Short takes: SEI Troops Beat Snow With Office Bivouac

Some business managers braced for the snowstorm that struck the Northeast this week by ordering key employees to hotels and motels near work over the weekend.

But not Richard B. Lieb, president of SEI Corp.'s division of investment systems and services. He pushed corporate fealty a step further, asking his most essential troops to bed down in the office.

"Staying in a motel a mile away wasn't good enough," said Mr. Lieb. "So we made provisions."

Mr. Lieb oversees an SEI data center that processes transactions for 650,000 trust accounts. The center, in SEI's Wayne, Pa., headquarters, operates 365 days a year.

With so many accounts at stake, Mr. Lieb, a former Marine Corps major, wanted nothing left to chance. For all he knew, the government might close down the roads.

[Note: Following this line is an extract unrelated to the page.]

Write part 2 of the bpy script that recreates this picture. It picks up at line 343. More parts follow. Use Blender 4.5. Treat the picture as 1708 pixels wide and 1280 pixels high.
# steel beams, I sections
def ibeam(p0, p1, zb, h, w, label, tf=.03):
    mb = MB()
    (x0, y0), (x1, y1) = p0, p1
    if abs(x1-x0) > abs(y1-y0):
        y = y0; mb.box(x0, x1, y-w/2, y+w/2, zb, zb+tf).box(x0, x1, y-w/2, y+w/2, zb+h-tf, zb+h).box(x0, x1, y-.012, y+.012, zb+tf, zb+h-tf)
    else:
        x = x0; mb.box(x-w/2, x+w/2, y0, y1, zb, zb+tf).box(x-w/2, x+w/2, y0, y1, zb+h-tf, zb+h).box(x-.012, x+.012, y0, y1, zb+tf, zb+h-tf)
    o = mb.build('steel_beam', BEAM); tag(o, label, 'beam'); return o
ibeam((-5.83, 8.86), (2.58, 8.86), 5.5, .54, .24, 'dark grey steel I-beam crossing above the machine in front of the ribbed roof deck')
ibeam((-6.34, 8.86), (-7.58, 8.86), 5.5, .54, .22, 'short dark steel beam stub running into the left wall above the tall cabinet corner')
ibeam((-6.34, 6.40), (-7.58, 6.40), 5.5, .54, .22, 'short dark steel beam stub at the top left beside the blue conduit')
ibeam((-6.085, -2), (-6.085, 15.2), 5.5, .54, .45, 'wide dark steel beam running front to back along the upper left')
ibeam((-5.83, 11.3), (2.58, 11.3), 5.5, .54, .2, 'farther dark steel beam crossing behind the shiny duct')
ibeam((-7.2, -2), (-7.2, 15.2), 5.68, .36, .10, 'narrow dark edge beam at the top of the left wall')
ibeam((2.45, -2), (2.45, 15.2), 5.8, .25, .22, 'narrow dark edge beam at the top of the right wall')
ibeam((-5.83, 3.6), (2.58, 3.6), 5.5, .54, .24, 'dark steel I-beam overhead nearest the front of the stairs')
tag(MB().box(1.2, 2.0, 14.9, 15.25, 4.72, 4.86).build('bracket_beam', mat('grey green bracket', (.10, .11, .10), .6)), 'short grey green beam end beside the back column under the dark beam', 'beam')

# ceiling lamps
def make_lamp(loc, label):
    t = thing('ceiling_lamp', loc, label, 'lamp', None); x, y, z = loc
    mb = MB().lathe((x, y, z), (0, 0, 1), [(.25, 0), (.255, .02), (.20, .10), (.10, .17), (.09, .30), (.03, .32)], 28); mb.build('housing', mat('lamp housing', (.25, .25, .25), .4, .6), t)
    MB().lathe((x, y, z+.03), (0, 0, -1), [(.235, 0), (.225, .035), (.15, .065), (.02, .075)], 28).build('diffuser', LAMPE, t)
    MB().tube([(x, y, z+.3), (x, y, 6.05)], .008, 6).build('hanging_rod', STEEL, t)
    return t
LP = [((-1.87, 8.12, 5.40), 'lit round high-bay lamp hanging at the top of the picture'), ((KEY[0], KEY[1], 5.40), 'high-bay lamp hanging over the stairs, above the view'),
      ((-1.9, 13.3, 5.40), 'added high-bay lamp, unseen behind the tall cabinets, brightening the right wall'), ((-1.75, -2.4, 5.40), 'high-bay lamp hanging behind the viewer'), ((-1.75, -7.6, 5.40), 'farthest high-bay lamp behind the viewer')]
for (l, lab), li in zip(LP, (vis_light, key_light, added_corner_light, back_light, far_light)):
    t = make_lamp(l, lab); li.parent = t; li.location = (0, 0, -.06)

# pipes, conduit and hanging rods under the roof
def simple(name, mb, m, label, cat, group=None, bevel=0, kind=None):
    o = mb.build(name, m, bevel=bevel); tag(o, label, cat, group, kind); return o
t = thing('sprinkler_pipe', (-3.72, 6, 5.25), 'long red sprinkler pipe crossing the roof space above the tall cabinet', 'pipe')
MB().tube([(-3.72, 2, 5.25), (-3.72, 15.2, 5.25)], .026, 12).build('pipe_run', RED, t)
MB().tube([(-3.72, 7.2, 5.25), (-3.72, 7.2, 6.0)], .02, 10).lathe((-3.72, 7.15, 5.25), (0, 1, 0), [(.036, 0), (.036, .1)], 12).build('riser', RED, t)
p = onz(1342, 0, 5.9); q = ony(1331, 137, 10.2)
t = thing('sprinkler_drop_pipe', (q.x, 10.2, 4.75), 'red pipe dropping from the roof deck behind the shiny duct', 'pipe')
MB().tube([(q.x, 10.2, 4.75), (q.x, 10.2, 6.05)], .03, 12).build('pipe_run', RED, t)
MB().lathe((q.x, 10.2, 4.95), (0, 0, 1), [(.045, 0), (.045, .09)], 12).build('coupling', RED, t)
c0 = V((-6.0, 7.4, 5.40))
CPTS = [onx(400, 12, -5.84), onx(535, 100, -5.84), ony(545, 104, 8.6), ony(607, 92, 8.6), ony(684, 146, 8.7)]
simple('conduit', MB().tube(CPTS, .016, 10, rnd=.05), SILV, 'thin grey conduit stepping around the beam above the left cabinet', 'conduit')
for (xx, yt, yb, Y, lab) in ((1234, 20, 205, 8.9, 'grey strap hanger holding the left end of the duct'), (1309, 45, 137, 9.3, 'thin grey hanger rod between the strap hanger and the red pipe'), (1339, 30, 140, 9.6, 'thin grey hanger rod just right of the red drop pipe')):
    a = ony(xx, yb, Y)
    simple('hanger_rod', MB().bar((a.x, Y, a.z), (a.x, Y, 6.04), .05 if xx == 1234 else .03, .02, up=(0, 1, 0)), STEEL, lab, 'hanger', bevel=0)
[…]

Six or seven employees spent Saturday and Sunday night on the office floor, and kept the place running without a hitch, he said. "On Monday morning, everyone logged on and there were no problems."

Mr. Lieb is an old hand at staging backup plans. In 1979, when state officials were contemplating a massive evacuation in the wake of the Three Mile Island nuclear disaster, he helped SEI develop a contingency plan to keep its trust processing business running. The plan, however, never had to be used.